Andrew Lindsay Phillips (1966-2010)

He loved building things, finishing his prized kit plane in just 22 months

Andrew Lindsay Phillips (1966-2010)Andrew Lindsay Phillips was born on May 24, 1966, to Dorothy and Fred Phillips in Ottawa, Ont., but grew up mainly in Jamaica and the Philippines, where his dad worked for CIDA and the Asian Development Bank. A curious, insightful boy with hazel eyes and chubby cheeks, Andy loved to tinker, building model airplanes and Lego cities. The eldest of three kids, Andy was mature for his age. “He knew everything,” says sister Liz, recalling how, as kids, he once calmed her down during a monsoon in the Philippines by explaining the science behind it.

An independent spirit, Andy took the family’s moves in stride. “It all meant new adventures for him,” says Fred, who had his pilot’s licence, and took Andy flying in Jamaica. At 12, he begged his parents to let him buy a “wreck of a motorcycle” to fix up, says Fred. Believing he’d never get it on the road, they relented. But working with a mechanic he’d befriended, Andy proved them wrong: within six months it looked like it had come out of a showroom, says brother Justin. Unbeknownst to his parents, he criss-crossed the Philippine countryside on the bike, revelling in the freedom.

In his quest to figure out how things worked, Andy was a voracious reader, and rarely needed instruction manuals when putting a machine together. An “experimental guy,” says Justin, he “tried everything”—including burying fireworks underground and setting them off, covering the family’s cars and fish pond in dirt. When he was in Grade 10 his parents separated, and he and his siblings moved back to the Ottawa area with their mom. He attended Merivale High School because it had a shop program.

Andy pursued his hobbies passionately. In his early 20s, he rode across the country on his motorbike, and took his Jet Ski down to Florida to try it out in the ocean—evidence, says friend Rob Timlin, of his desire “to be set apart.” By the time he met Dawn Grainger in 1990, he had his own contracting business, which began with building decks. After he finished a job for her parents, they sat down together and “couldn’t stop talking,” says Dawn, who had also grown up overseas. “We knew right from the get-go this was it,” says Dawn, who was drawn to his calm, caring demeanour. They were married in 1996.
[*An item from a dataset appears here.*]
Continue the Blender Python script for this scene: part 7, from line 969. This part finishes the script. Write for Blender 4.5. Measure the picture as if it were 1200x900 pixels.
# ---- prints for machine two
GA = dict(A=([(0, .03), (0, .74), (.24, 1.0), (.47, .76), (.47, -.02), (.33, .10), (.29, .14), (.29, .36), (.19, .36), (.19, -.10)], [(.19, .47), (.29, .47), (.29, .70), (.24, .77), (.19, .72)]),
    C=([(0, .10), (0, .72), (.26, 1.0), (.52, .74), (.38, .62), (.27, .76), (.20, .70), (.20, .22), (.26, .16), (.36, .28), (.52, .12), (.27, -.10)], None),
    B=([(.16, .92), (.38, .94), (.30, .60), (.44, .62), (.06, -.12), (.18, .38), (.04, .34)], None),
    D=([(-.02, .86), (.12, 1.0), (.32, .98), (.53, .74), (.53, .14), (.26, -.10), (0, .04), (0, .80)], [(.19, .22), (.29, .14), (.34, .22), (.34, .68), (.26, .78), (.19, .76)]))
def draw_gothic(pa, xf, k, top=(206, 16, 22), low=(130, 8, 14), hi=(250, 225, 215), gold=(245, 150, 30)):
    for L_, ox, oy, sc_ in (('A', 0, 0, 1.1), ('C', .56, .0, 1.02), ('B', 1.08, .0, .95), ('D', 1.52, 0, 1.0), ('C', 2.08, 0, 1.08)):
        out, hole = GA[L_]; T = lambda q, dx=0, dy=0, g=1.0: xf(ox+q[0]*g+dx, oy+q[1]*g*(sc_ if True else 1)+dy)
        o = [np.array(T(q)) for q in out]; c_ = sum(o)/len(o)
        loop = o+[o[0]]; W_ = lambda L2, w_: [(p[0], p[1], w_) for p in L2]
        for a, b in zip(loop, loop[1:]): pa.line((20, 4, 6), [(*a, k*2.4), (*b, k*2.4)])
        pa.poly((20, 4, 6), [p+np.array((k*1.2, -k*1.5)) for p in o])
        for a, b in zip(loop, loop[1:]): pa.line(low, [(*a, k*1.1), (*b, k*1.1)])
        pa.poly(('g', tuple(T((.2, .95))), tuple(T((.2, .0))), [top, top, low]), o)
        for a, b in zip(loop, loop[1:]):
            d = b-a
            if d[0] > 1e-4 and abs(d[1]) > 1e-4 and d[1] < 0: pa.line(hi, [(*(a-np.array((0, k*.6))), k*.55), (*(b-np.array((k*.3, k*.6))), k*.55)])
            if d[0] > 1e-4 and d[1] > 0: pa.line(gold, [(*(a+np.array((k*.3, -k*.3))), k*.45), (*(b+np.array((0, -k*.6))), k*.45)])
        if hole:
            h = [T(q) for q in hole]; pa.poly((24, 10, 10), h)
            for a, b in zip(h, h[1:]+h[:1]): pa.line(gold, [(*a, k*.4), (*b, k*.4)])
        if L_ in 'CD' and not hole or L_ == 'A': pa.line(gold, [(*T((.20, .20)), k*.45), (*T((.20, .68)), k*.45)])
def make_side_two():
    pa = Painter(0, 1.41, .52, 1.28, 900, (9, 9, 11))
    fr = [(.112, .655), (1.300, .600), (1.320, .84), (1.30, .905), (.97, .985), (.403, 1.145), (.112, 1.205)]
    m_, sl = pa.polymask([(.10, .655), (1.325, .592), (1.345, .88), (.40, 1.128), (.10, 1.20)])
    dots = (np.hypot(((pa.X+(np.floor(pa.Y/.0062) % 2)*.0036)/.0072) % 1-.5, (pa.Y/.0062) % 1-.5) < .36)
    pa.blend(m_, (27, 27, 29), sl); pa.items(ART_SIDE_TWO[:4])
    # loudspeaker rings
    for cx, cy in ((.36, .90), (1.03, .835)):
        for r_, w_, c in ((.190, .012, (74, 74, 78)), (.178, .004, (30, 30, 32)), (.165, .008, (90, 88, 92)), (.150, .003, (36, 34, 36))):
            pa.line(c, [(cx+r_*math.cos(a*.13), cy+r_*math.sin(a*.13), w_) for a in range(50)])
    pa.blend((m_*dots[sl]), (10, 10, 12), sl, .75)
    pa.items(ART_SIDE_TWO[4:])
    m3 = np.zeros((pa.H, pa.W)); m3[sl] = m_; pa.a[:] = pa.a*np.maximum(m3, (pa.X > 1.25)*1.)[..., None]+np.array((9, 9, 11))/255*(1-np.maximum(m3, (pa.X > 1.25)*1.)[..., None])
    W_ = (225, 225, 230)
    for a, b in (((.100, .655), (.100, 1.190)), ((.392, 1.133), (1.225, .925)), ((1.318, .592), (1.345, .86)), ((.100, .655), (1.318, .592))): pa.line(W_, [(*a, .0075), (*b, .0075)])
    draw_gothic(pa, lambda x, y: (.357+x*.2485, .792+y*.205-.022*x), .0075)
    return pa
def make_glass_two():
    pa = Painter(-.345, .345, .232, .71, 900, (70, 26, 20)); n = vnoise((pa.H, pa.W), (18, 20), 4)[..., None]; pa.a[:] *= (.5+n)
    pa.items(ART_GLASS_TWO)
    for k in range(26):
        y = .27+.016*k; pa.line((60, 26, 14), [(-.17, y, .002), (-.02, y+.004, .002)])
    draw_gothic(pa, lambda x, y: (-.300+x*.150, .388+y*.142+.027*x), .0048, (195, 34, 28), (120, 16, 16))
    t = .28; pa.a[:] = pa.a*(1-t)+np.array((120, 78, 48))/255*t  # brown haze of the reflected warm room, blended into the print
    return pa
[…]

At first, his business was “a really tough go,” says Rob. But Andy, who built his first house at 24, found “niche markets where other people couldn’t compete,” says Rob. When building cabinets, for instance, he didn’t stick to predetermined sizes; instead, his “approach was to build everything exactly the way the customer wanted it,” says Rob. His dedication won customers’ respect. “If something didn’t go well he’d lose sleep over it,” says Dawn.

He was adept at fielding the queries about the universe his sons Mitchell (born in 1999) and Grant (born in 2003) came up with, and his uncanny ability to explain things in simple terms prompted Dawn to call him “Metaphor Man.” This knowledge came, in part, from what he read and watched. Mayday, a TV show that investigates airplane crashes, was a favourite. “He was fascinated to learn what went wrong,” says Dawn.

Andy, who “seemed to go from toy to toy,” says Dawn, always had a project in the works. After he finished building his “dream house” in Carp, Ont., about five years ago, says Dawn, she encouraged him to indulge his oft-expressed desire to learn to fly planes. When he began taking lessons, “his whole demeanour changed,” she says. Andy, who had always been happy, became giddy. “It was like someone flicked a switch,” she says. “He just had this passion.”

Before long, Andy set his sights on building his own plane. In 2006, he ordered a kit plane, a two-seater Van’s Aircraft RV 7A, and threw himself into the construction of it, which took over the family’s garage. Some pilots spend 10 years assembling such aircraft, but Andy finished his in just 22 months. Friend Colin McGeachy, with whom he shared the plane, helped design the elaborate paint job. On the nose, a green and red shark’s mouth, inspired by the Curtiss P-40 Warhawk, appeared to be ripping through the plane’s silver body. “Wherever it went,” says Dawn, “it got attention.”

Andy became a proficient pilot, learning tricks from a former snowbird, and needing little excuse to take to the skies. On Jan. 23, he took off from the hangar at Smiths Falls, Ont. He and his flying buddies were en route to Lindsay, Ont., for a “$100 hamburger”—the cost of the fuel required to take the plane out of town for lunch. But on their way back, the other pilots lost sight of Andy. Investigators have yet to determine what caused the crash, but Andy’s plane went down just north of Madoc, Ont., where search and rescue crews found him that night. Andy Phillips was 43.